Mini mini-review: 'All The Light We Cannot See'

All the Light We Cannot SeeAll the Light We Cannot See by Anthony Doerr
My rating: 5 of 5 stars

Beautiful. Wonderful. Poignant. Worthy of all the accolades it has received.

Thursday, September 18, 2014

Mini review: 'The Hawley Book of the Dead'

The Hawley Book of the Dead: A NovelThe Hawley Book of the Dead: A Novel by Chrysler Szarlan
My rating: 4 of 5 stars

A fine magical mystery steeped in Irish myth. I really enjoyed the back story of the Dyer women -- that was the real mystery here. My quibbles: I figured out a couple of plot points long before the heroine did, and the characters and relationships are rather two-dimensional. That doesn't mean I wasn't drawn in to the story and eager to see where it went. Very cool for me, as well, that it is set not far from the part of New England where I live.

Thursday, September 11, 2014

'The Secret Place' by Tana French

The Secret Place (Dublin Murder Squad, #5)The Secret Place by Tana French
My rating: 4 of 5 stars

I love Tana French.

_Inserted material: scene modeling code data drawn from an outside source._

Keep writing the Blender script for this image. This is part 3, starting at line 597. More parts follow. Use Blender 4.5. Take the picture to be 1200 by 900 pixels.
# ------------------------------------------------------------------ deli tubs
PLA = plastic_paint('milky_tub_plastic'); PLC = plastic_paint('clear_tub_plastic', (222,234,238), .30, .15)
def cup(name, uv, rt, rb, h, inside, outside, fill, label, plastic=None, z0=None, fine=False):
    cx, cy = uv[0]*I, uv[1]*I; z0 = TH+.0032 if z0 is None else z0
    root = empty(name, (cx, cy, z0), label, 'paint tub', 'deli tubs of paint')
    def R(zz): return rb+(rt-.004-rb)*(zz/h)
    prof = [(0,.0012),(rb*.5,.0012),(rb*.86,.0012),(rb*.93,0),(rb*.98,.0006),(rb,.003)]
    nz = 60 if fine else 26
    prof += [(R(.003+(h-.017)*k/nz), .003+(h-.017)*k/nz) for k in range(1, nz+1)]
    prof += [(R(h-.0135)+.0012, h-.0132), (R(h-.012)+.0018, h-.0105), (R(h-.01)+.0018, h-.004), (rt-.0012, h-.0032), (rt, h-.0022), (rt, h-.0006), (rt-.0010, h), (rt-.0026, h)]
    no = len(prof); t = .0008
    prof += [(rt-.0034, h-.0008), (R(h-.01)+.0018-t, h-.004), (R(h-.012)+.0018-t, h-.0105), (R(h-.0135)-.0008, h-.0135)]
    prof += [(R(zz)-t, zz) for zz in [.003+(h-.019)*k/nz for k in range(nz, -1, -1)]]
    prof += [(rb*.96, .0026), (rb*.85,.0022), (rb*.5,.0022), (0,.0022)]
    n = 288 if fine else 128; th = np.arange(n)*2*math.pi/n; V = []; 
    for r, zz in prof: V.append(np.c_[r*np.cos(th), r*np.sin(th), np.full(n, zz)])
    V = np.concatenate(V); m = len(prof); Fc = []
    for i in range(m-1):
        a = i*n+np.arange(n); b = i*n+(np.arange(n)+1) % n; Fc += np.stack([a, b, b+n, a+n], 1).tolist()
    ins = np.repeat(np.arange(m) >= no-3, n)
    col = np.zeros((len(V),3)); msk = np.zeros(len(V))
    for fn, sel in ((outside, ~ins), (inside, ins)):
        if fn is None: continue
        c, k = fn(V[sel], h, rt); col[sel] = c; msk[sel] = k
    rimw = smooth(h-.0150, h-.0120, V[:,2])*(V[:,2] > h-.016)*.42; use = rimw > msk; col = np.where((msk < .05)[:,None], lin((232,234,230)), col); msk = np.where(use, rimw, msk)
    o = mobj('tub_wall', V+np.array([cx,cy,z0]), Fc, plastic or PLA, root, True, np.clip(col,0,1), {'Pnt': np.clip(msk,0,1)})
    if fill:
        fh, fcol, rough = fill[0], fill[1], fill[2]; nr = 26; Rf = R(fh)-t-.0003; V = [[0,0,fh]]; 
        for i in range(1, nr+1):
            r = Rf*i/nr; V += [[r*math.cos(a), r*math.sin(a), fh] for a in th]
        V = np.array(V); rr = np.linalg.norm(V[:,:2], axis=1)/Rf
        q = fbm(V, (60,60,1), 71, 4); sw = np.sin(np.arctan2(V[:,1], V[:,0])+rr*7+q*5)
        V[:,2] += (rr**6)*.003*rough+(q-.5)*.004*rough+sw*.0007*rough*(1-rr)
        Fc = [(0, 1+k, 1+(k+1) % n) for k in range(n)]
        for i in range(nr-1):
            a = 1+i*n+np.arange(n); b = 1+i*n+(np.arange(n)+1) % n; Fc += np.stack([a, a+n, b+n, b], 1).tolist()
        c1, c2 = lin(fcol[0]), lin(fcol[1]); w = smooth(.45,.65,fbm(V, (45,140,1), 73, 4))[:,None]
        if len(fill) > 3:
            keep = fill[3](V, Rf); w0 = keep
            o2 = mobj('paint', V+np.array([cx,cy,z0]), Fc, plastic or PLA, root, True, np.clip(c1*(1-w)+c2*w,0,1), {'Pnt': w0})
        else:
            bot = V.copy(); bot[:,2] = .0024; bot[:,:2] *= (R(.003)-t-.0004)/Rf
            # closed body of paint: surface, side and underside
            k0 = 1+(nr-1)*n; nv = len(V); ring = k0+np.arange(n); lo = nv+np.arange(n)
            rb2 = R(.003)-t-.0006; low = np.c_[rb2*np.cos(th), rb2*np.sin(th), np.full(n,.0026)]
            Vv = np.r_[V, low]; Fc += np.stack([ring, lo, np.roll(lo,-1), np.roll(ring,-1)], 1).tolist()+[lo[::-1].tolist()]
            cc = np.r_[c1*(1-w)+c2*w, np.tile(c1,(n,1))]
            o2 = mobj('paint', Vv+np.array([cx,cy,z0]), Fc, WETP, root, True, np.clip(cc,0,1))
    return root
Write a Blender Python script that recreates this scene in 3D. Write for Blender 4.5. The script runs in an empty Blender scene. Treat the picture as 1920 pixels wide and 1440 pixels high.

Her intimate portraits of crime in Dublin, primarily of those who solve it but also of those who commit it, are finely wrought, engrossing, and compelling. In The Secret Place, she focuses on teen-aged girls in Catholic boarding school and a cop hoping to angle himself onto the homicide squad with his performance on an unsolved murder on the school grounds.

Having once been a teen-aged girl myself, I found the behavior of the girls a little unbelievable. They stick together in the face of authority and try to manipulate the situation to get at each other. Really? Kids act like that even when the stakes are so high as to include murder and they are being interrogated by the police? Perhaps I reveal myself as naive. Or perhaps the girls' behavior is dictated by their culture and it is too different from my experience--private Irish boarding school vs. suburban NJ public school.

Aside from that misgiving, I did love The Secret Place. In addition to it being a fine psychological study of the characters, it was an excellent mystery that kept me guessing. It also had elements of magical realism that I found really intriguing. I wish I could give it 4 1/2 stars.